No puede hablarse entonces de conexiones explícitas entre la identidad chicana y la obra de José Agustín, pero sí pueden pensarse ambos en relación a los límites culturales. Es decir, si el movimiento chicano cuestionó los límites la identidad nacional norteamericana, la obra de José Agustín cuestiona los límites de la identidad nacional mexicana, y ambos hacen visibles las conexiones que existen entre ambos países. Se revela entonces la porosidad de las fronteras, tanto geográficas como culturales, y la imposibilidad de sellar territorios para defender la identidad.
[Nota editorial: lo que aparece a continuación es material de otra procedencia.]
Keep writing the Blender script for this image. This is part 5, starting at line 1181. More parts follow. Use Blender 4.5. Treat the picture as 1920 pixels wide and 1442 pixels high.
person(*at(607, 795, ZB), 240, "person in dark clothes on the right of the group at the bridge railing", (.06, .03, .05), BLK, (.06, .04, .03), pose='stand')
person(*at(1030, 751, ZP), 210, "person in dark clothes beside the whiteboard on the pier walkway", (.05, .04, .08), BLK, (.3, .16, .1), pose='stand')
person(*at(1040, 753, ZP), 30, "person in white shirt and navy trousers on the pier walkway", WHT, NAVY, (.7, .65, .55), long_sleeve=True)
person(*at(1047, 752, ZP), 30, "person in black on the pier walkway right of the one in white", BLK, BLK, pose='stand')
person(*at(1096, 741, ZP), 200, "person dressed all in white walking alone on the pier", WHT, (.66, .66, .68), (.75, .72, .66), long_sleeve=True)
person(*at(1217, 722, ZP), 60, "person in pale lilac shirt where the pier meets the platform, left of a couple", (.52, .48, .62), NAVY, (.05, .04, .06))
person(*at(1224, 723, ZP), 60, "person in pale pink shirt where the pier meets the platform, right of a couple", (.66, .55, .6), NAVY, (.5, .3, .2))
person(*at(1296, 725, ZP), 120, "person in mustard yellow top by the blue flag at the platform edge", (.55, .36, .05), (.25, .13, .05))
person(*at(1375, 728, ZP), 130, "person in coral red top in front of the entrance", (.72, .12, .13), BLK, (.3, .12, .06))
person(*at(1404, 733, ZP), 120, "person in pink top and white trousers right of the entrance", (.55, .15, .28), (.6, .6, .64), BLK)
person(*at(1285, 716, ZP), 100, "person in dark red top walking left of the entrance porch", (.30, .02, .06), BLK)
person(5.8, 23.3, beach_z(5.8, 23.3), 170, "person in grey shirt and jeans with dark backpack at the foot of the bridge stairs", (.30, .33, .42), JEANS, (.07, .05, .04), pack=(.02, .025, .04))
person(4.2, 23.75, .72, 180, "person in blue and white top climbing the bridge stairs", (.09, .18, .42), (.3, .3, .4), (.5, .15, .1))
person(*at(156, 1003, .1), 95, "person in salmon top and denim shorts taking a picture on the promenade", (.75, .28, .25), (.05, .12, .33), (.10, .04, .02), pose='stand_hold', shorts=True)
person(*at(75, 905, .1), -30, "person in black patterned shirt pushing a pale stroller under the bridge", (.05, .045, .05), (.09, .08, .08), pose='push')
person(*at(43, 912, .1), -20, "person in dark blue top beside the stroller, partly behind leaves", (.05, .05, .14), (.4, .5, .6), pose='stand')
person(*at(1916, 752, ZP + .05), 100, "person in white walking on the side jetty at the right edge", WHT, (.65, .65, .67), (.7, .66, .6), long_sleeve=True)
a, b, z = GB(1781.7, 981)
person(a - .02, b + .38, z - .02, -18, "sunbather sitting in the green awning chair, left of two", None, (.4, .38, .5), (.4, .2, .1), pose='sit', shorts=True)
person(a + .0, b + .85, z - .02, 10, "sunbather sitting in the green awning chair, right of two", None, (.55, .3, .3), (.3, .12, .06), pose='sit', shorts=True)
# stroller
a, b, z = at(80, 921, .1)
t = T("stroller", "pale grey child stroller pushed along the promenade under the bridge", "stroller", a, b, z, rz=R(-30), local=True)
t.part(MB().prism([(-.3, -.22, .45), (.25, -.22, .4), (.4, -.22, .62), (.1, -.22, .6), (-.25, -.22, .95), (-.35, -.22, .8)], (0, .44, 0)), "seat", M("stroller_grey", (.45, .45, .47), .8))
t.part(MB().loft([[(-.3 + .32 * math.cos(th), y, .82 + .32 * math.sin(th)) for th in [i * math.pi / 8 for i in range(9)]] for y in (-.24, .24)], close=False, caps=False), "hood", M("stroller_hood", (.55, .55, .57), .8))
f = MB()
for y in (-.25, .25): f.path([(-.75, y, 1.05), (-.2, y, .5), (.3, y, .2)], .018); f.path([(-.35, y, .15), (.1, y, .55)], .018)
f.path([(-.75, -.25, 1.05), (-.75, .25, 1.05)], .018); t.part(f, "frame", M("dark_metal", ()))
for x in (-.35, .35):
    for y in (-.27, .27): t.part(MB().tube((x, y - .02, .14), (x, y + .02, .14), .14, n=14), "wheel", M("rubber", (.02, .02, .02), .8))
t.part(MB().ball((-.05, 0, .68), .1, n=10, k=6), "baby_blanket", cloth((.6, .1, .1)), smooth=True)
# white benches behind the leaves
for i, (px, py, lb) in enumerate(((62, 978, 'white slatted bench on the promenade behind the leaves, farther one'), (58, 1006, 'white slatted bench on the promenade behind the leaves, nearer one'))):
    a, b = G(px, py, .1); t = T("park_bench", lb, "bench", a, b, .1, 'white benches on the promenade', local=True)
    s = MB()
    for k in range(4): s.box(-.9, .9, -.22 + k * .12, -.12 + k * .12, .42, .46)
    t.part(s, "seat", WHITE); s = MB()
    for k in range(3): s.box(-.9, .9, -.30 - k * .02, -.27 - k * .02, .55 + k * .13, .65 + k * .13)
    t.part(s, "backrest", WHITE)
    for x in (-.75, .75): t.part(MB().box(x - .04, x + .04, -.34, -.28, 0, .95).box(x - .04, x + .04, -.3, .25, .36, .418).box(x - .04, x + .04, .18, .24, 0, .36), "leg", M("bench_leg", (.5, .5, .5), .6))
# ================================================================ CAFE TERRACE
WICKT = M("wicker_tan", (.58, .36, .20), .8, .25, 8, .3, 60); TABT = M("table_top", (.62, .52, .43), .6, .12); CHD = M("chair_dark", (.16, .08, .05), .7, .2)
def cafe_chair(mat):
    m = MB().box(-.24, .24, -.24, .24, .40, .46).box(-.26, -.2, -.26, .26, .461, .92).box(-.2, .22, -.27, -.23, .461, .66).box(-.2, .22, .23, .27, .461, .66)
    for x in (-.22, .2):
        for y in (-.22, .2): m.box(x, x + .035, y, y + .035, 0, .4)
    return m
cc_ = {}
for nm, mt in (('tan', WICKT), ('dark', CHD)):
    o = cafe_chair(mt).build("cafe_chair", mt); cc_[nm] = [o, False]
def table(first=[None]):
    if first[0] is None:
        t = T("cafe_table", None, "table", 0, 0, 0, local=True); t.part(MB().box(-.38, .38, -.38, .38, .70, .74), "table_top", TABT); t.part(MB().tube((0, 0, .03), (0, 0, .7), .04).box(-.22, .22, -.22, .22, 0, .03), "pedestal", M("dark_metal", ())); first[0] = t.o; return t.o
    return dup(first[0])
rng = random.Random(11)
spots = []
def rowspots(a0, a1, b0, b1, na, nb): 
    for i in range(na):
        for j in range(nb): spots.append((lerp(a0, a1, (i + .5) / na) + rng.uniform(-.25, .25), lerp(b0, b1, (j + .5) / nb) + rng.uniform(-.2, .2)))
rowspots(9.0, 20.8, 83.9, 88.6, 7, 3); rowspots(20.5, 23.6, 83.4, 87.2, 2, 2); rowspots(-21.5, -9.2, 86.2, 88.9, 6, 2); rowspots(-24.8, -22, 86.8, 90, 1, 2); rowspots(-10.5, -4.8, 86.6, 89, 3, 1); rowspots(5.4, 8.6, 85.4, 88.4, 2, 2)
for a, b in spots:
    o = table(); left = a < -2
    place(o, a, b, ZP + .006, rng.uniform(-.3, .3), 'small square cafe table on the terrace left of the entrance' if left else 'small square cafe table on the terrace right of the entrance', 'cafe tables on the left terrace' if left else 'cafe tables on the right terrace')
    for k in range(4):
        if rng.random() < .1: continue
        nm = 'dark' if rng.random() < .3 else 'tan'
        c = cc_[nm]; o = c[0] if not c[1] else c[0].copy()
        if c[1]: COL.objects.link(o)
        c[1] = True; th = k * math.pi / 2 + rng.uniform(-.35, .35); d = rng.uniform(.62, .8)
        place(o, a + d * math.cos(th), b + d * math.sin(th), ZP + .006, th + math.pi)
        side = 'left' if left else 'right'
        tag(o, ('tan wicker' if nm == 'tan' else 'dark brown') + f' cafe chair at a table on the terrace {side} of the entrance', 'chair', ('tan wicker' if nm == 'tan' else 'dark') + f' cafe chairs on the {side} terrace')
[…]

Si bien la obra de Agustín no tiene una plataforma política concreta como la tenía el movimiento chicano, su resistencia a la autoridad y al oficialismo que esgrimía la identidad mexicana constituyó de cierta manera un acto político. Aunque el movimiento chicano perdió fuerza, los recientes sucesos en la frontera nos recuerdan que la relación con ese otro que tenemos tan cerca y que forma parte de nosotros, es todavía una frontera que excluye, que lastima y que sangra.